*DATA SHOWN*
• • •

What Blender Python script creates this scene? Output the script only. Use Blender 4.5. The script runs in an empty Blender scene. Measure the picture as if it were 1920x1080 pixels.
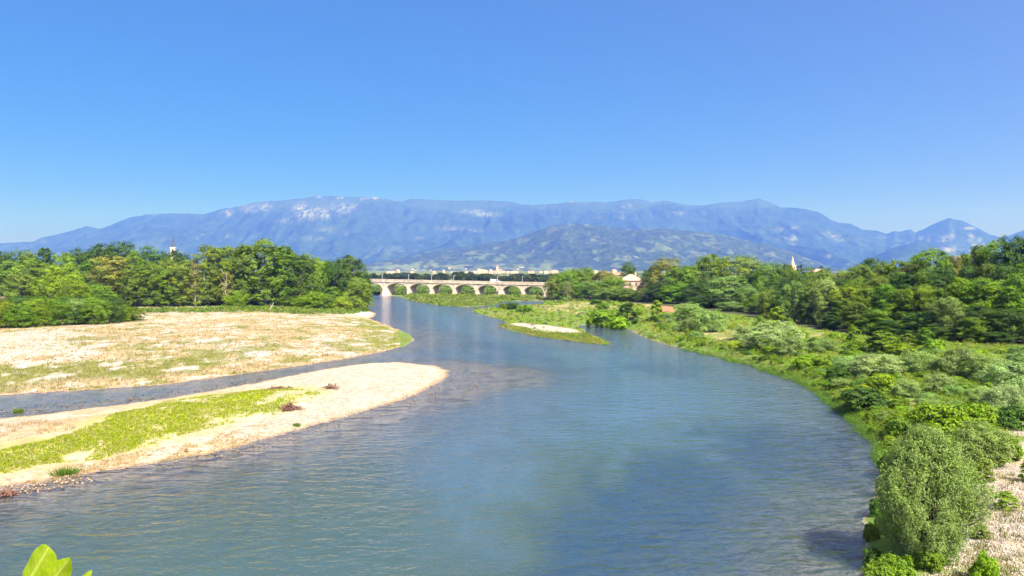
import bpy, math, random
import numpy as np
from mathutils import Vector

# ------------------------------------------------------------------ camera, sky, sun, exposure
SC = bpy.context.scene
COL = SC.collection
R = math.radians
CAM_H = 14.0
FPX = 1400.0                    # focal length in pixels of the 1920 px wide frame
PITCH = R(-1.43)

cam_d = bpy.data.cameras.new('camera')
cam = bpy.data.objects.new('camera', cam_d)
COL.objects.link(cam)
cam.location = (0, 0, CAM_H)
cam.rotation_euler = (R(90) + PITCH, 0, 0)
cam_d.sensor_width = 36.0
cam_d.lens = 36.0 * FPX / 1920.0
cam_d.clip_start = 0.1
cam_d.clip_end = 40000
SC.camera = cam

SUN_EL, SUN_AZ = R(49), R(150)       # azimuth clockwise from +Y (the view direction)
world = bpy.data.worlds.new('World')
SC.world = world
world.use_nodes = True
wn = world.node_tree
sky = wn.nodes.new('ShaderNodeTexSky')
sky.sky_type = 'NISHITA'
sky.sun_disc = False
sky.sun_elevation = SUN_EL
sky.sun_rotation = SUN_AZ
sky.altitude = 0
sky.air_density = 0.15
sky.dust_density = 3.0
sky.ozone_density = 10.0
gam = wn.nodes.new('ShaderNodeGamma')
gam.inputs[1].default_value = 0.62
hsv = wn.nodes.new('ShaderNodeHueSaturation')
hsv.inputs['Saturation'].default_value = 1.6
tone = wn.nodes.new('ShaderNodeMix')
tone.data_type = 'RGBA'
tone.blend_type = 'MULTIPLY'
tone.inputs[0].default_value = 1
tone.inputs[7].default_value = (4.50, 3.20, 2.75, 1)
wn.links.new(sky.outputs[0], gam.inputs[0])
wn.links.new(gam.outputs[0], hsv.inputs['Color'])
wn.links.new(hsv.outputs[0], tone.inputs[6])
wn.links.new(tone.outputs[2], wn.nodes['Background'].inputs[0])
wn.nodes['Background'].inputs[1].default_value = 0.125

sun_d = bpy.data.lights.new('sun', 'SUN')
sun = bpy.data.objects.new('sun', sun_d)
COL.objects.link(sun)
sun_d.energy = 5.0
sun_d.angle = R(0.5)
sun_d.color = (1.0, 0.95, 0.87)
sv = Vector((math.sin(SUN_AZ) * math.cos(SUN_EL), math.cos(SUN_AZ) * math.cos(SUN_EL), math.sin(SUN_EL)))
sun.rotation_euler = sv.to_track_quat('Z', 'Y').to_euler()
sun.location = (60, -40, 120)

SC.view_settings.view_transform = 'Standard'
SC.view_settings.look = 'None'
SC.view_settings.exposure = 0.9
SC.view_settings.gamma = 1.0
SC.view_settings.use_curve_mapping = False

HAZE_DENSITY = 1.25e-4
HAZE_COLOR = (0.048, 0.125, .92)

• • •

Everything from the first line of the listing above through the line that contains "PITCH = R(-1.43)" is to be restated word for word, minus the pictures.

What Blender Python script creates this scene? Output the script only. Use Blender 4.5. The script runs in an empty Blender scene. Measure the picture as if it were 1920x1080 pixels.
import bpy, math, random
import numpy as np
from mathutils import Vector

# ------------------------------------------------------------------ camera, sky, sun, exposure
SC = bpy.context.scene
COL = SC.collection
R = math.radians
CAM_H = 14.0
FPX = 1400.0                    # focal length in pixels of the 1920 px wide frame
PITCH = R(-1.43)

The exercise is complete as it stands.